Monday, November 29, 2004

Advent begins

I think it is safe to say that our theology does not provide for spinning in the grave. I hear that phrase a lot -- so-and-so must be spinning in her (or his) grave. No, probably not. Indignations don't carry on beyond this life.

Our theology also tells us to wait.

If there is any meaning left in the Christmas holidays, any sentiment or hopeful thought that has not been appropriated by the commerical powers that be, it is meanings that are not about selling items or providing us with some kind of fake attitude.

I always knew that the day after Thanksgiving was a big day for shopping, something I usually ignore. But now it is a designated day. The news chatters called it Black Friday. Forget about our day of thanksgiving. It's more exciting to talk about sales records. More crowds. Anxious people. They went. They spent.

But Sunday was Advent One, the time to pause and reflect, to be quiet, to recognize our need to be awakened, to stir us up out of our slumber. No need yet for decorations. Certainly there is no need for Coke machinated moments with an illustrator's picture of Santa Claus and all the stale old music used to pitch items for sell.

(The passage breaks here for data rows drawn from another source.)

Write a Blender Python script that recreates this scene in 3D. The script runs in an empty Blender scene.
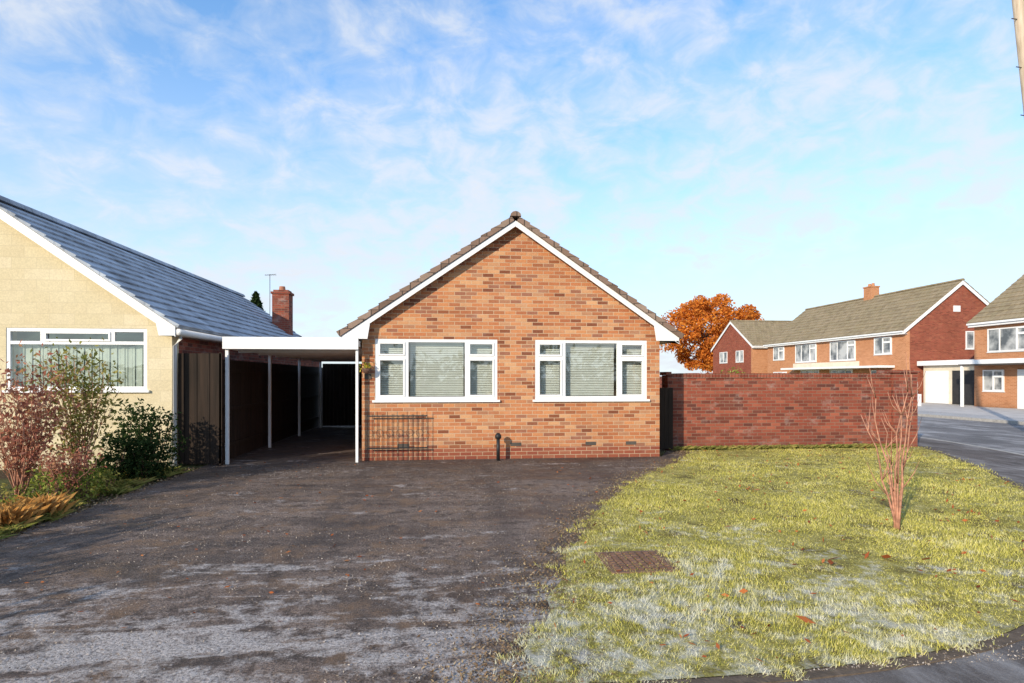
import bpy, math, random
import numpy as np
from mathutils import Vector
random.seed(7); rng=np.random.default_rng(7)
scene=bpy.context.scene
col=scene.collection

# ---------------------------------------------------------------- materials
class NT:
    def __init__(s,name):
        s.m=bpy.data.materials.new(name); s.m.use_nodes=True
        s.t=s.m.node_tree; s.t.nodes.clear()
        s.out=s.n('ShaderNodeOutputMaterial')
    def n(s,typ,**kw):
        nd=s.t.nodes.new(typ)
        for k,v in kw.items(): setattr(nd,k,v)
        return nd
    def l(s,a,b): s.t.links.new(a,b)
    def put(s,inp,v):
        if isinstance(v,bpy.types.NodeSocket): s.l(v,inp)
        elif isinstance(v,(tuple,list)) and len(v)==3 and inp.type=='RGBA': inp.default_value=(*v,1)
        else: inp.default_value=v
    def math(s,op,a,b=0.0,c=None,clamp=False):
        nd=s.n('ShaderNodeMath',operation=op,use_clamp=clamp)
        s.put(nd.inputs[0],a); s.put(nd.inputs[1],b)
        if c is not None: s.put(nd.inputs[2],c)
        return nd.outputs[0]
    def mix(s,f,a,b,blend='MIX'):
        nd=s.n('ShaderNodeMix',data_type='RGBA',blend_type=blend)
        s.put(nd.inputs[0],f); s.put(nd.inputs[6],a); s.put(nd.inputs[7],b)
        return nd.outputs[2]
    def ramp(s,f,stops,interp='LINEAR'):
        nd=s.n('ShaderNodeValToRGB'); cr=nd.color_ramp; cr.interpolation=interp
        while len(cr.elements)<len(stops): cr.elements.new(0.5)
        for e,(p,c) in zip(cr.elements,stops):
            e.position=p; e.color=(*c,1) if isinstance(c,tuple) else (c,c,c,1)
        s.put(nd.inputs[0],f); return nd.outputs[0]
    def pos(s): return s.n('ShaderNodeNewGeometry').outputs['Position']
    def noise(s,scale,detail=4,rough=.55,vec=None,dist=0.0):
        nd=s.n('ShaderNodeTexNoise'); nd.inputs['Scale'].default_value=scale
        nd.inputs['Detail'].default_value=detail; nd.inputs['Roughness'].default_value=rough
        nd.inputs['Distortion'].default_value=dist
        s.l(vec if vec is not None else s.pos(),nd.inputs['Vector']); return nd.outputs['Fac']
    def scaled(s,v,sc,loc=(0,0,0)):
        nd=s.n('ShaderNodeMapping'); s.l(v,nd.inputs[0]); nd.inputs['Scale'].default_value=sc; nd.inputs['Location'].default_value=loc; return nd.outputs[0]
    def bump(s,h,strength=.5,dist=.01):
        nd=s.n('ShaderNodeBump'); nd.inputs['Strength'].default_value=strength
        nd.inputs['Distance'].default_value=dist; s.l(h,nd.inputs['Height']); return nd.outputs[0]
    def principled(s,c,rough=.8,normal=None,spec=.3,metal=0):
        p=s.n('ShaderNodeBsdfPrincipled'); s.put(p.inputs['Base Color'],c); s.put(p.inputs['Roughness'],rough)
        p.inputs['Specular IOR Level'].default_value=spec; p.inputs['Metallic'].default_value=metal
        if normal is not None: s.l(normal,p.inputs['Normal'])
        s.l(p.outputs[0],s.out.inputs[0]); return p

def plain(name,c,rough=.6,var=.12,scale=6,spec=.3,metal=0,bumpk=0.0):
    t=NT(name); nz=t.noise(scale,3)
    a=tuple(x*(1-var) for x in c); b=tuple(min(1,x*(1+var)) for x in c)
    cc=t.ramp(nz,[(.3,a),(.7,b)])
    nm=t.bump(t.noise(60,3),bumpk,.01) if bumpk else None
    t.principled(cc,rough,nm,spec,metal); return t.m

def brick(name,cols,mortar,bw=.225,rh=.075,ms=.006,vs=1.0,plinth=None,stain=(.6,.55,.5),rough=.9,bd=.008,frost=0.0,stainamt=.5,bs=.6,efflo=0.0):
    t=NT(name); g=t.n('ShaderNodeNewGeometry')
    sp=t.n('ShaderNodeSeparateXYZ'); t.l(g.outputs['Position'],sp.inputs[0])
    sn=t.n('ShaderNodeSeparateXYZ'); t.l(g.outputs['True Normal'],sn.inputs[0])
    st=t.math('GREATER_THAN',t.math('ABSOLUTE',sn.outputs[0]),.4)
    u=t.math('ADD',sp.outputs[0],t.math('MULTIPLY',st,t.math('SUBTRACT',sp.outputs[1],sp.outputs[0])))
    v=t.math('MULTIPLY',sp.outputs[2],vs)
    cb=t.n('ShaderNodeCombineXYZ'); t.l(u,cb.inputs[0]); t.l(v,cb.inputs[1])
    b=t.n('ShaderNodeTexBrick'); t.l(cb.outputs[0],b.inputs['Vector'])
    b.inputs['Color1'].default_value=(0,0,0,1); b.inputs['Color2'].default_value=(1,1,1,1); b.inputs['Mortar'].default_value=(.5,.5,.5,1)
    b.inputs['Scale'].default_value=1; b.inputs['Mortar Size'].default_value=ms; b.inputs['Mortar Smooth'].default_value=.3
    b.inputs['Bias'].default_value=0; b.inputs['Brick Width'].default_value=bw; b.inputs['Row Height'].default_value=rh
    n=len(cols); c=t.ramp(b.outputs['Color'],[(i/(n-1)*.9+.05,cc) for i,cc in enumerate(cols)])
    c=t.mix(.35,c,t.ramp(t.noise(45,3),[(.3,.45),(.7,1.0)]),'MULTIPLY')
    if plinth:
        pm=t.math('LESS_THAN',sp.outputs[2],plinth[0])
        c=t.mix(t.math('MULTIPLY',pm,.75),c,plinth[1])
    c=t.mix(b.outputs['Fac'],c,mortar)
    big=t.noise(1.1,5,.6)
    c=t.mix(t.ramp(big,[(.4,0.0),(.75,stainamt)]),c,t.mix(1.0,c,stain,'MULTIPLY'))
    if efflo:
        ef=t.ramp(t.noise(2.2,6,.7,t.scaled(g.outputs['Position'],(1,1,1.6))),[(.55,0.0),(.72,efflo)])
        c=t.mix(ef,c,(.5,.42,.38))
    base=t.math('MULTIPLY',t.math('SUBTRACT',.45,sp.outputs[2],clamp=True),t.noise(5,3))
    c=t.mix(t.math('MULTIPLY',base,1.0,clamp=True),c,(.06,.045,.035))
    if frost:
        f=t.ramp(t.noise(1.6,7,.65),[(.35,frost*.3),(.65,frost)])
        c=t.mix(f,c,(.50,.56,.64))
    h=t.math('ADD',t.math('MULTIPLY',t.math('SUBTRACT',1,b.outputs['Fac']),1.0),t.math('MULTIPLY',t.noise(90,2),.35))
    t.principled(c,rough,t.bump(h,bs,bd),.25); return t.m

M={}
M['brick']=brick('orange_facing_brick',[(.23,.08,.042),(.52,.20,.088),(.60,.27,.12),(.42,.15,.07),(.64,.35,.18),(.33,.14,.085)],(.54,.40,.27),plinth=(.24,(.28,.065,.04)),stain=(.74,.62,.54),efflo=.12)
M['brick_red']=brick('red_wall_brick',[(.18,.05,.034),(.32,.08,.048),(.24,.062,.04),(.39,.115,.068),(.14,.046,.036)],(.25,.16,.115),stain=(.52,.48,.45),efflo=.35)
M['brick_far']=brick('far_red_brick',[(.23,.06,.038),(.35,.09,.055),(.28,.074,.047),(.37,.115,.065)],(.28,.15,.10))
M['brick_tan']=brick('far_tan_brick',[(.48,.21,.10),(.60,.28,.14),(.53,.235,.115)],(.58,.38,.24),stain=(.75,.65,.55))
M['stone']=brick('cream_block_stone',[(.66,.57,.38),(.71,.62,.42),(.67,.585,.39),(.73,.64,.45)],(.55,.48,.33),bw=.42,rh=.2,ms=.005,stain=(.88,.85,.78),bd=.004,bs=.3)
M['tile_brown']=brick('brown_concrete_tile',[(.18,.12,.09),(.30,.20,.155),(.24,.165,.13),(.35,.26,.21)],(.08,.06,.05),bw=.3,rh=.33,ms=.012,vs=1.78,stain=(.6,.6,.5))
M['tile_frost']=brick('frosted_concrete_tile',[(.15,.16,.18),(.22,.24,.27),(.18,.19,.215)],(.06,.065,.075),bw=.3,rh=.3,ms=.02,vs=1.75,frost=.95,bd=.02)
M['tile_far']=brick('far_roof_tile',[(.28,.22,.14),(.38,.30,.19),(.33,.27,.17)],(.19,.15,.10),bw=.3,rh=.33,ms=.012,vs=1.7,stain=(.7,.7,.5))
M['white']=plain('white_upvc',(.80,.81,.82),.35,.03,3,.5)
M['paint']=plain('white_painted_timber',(.74,.74,.74),.55,.06,4)
M['cream']=plain('soffit_offwhite',(.76,.74,.70),.7,.08)
M['black']=plain('black_iron',(.02,.02,.022),.5,.2)
M['concrete']=plain('soil_edging',(.12,.09,.065),.95,.35,12,bumpk=.8)
M['kerb']=plain('concrete_kerb',(.36,.35,.33),.9,.2,8,bumpk=.4)
M['bark']=plain('bark',(.10,.07,.05),.9,.4,20,bumpk=.8)
M['twig']=plain('red_brown_twig',(.42,.21,.14),.8,.4,20)
M['twigdark']=plain('dark_twig',(.13,.07,.05),.8,.3,20)
M['dark']=plain('painted_interior_shade',(.03,.03,.033),.8,.2)
M['lintel']=plain('dark_board',(.08,.07,.06),.7,.2)
M['render']=plain('cream_render',(.66,.59,.47),.85,.1,2)
M['blind']=plain('blind_slat',(.80,.79,.75),.5,.05)
M['slab']=plain('far_driveway_concrete',(.50,.48,.46),.9,.15,1.5)

def woodmat(name,a,b):
    t=NT(name); v=t.scaled(t.pos(),(14,14,.9))
    nz=t.noise(1.0,5,.6,v); c=t.ramp(nz,[(.3,a),(.7,b)])
    t.principled(c,.85,t.bump(nz,.4,.01),.2); return t.m
M['fence']=woodmat('dark_fence_timber',(.018,.014,.011),(.045,.030,.022))
M['polewood']=woodmat('telegraph_pole_timber',(.34,.26,.18),(.6,.5,.38))

def glass():
    t=NT('window_glass'); lw=t.n('ShaderNodeLayerWeight'); lw.inputs[0].default_value=.5
    f=t.math('ADD',t.math('MULTIPLY',t.math('POWER',lw.outputs['Facing'],4.0),.8),.17,clamp=True)
    tr=t.n('ShaderNodeBsdfTransparent'); tr.inputs[0].default_value=(.88,.93,.91,1)
    gl=t.n('ShaderNodeBsdfGlossy'); gl.inputs[0].default_value=(.95,1,1,1)
    gl.inputs['Roughness'].default_value=.02
    t.l(t.bump(t.noise(1.3,2),.12,.02),gl.inputs['Normal'])
    mx=t.n('ShaderNodeMixShader'); t.l(f,mx.inputs[0]); t.l(tr.outputs[0],mx.inputs[1]); t.l(gl.outputs[0],mx.inputs[2])
    t.l(mx.outputs[0],t.out.inputs[0]); return t.m
M['glass']=glass()
def dglass():
    t=NT('dark_window_glass'); t.principled(t.ramp(t.noise(1.2,3),[(.4,(.08,.09,.10)),(.6,(.45,.46,.46))]),.08,None,.8); return t.m
M['dglass']=dglass()

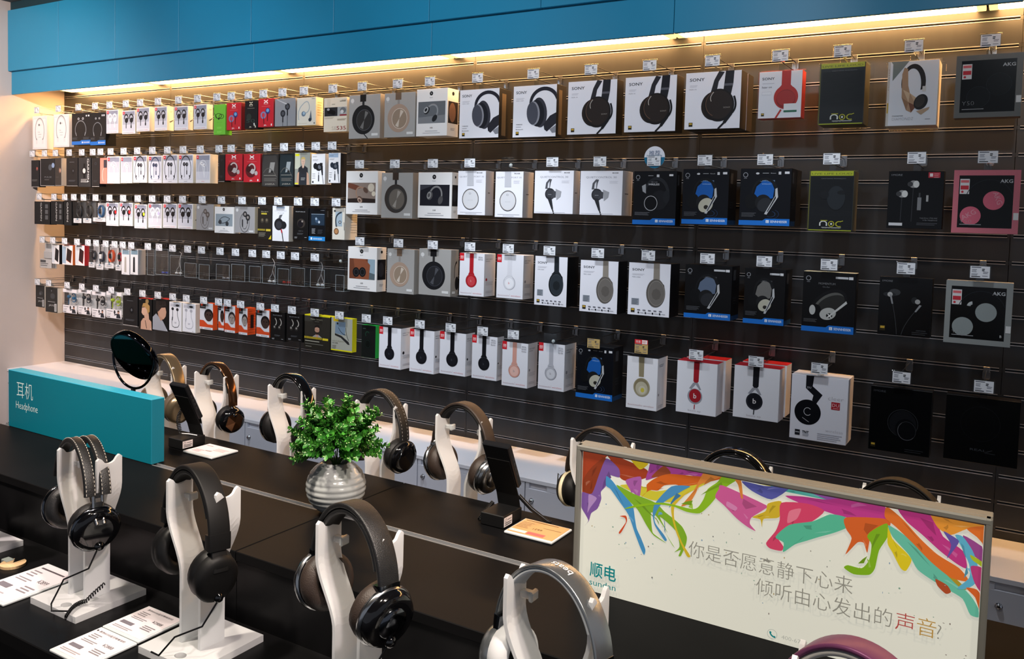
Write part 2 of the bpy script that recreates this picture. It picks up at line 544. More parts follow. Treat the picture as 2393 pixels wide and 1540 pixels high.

We wait.


Anonymous said...

Advent is seriously undervalued in our culture. Everyone refers to this time as the Christmas season. But the Christmas season is Dec 25th to Jan 6th. This is Advent. Looking toward the event. Getting reading. Anticipation.

It's hard to appreciate something unless one spends some time longing for it.

M. Sinclair Stevens
Zanthan Gardens

Don said...


I am particularly allergic to the phony holiday giddiness of shaving and cola commericals.

We want our joy -- and we want it now. It's as if our culture is demanding an artificial joy.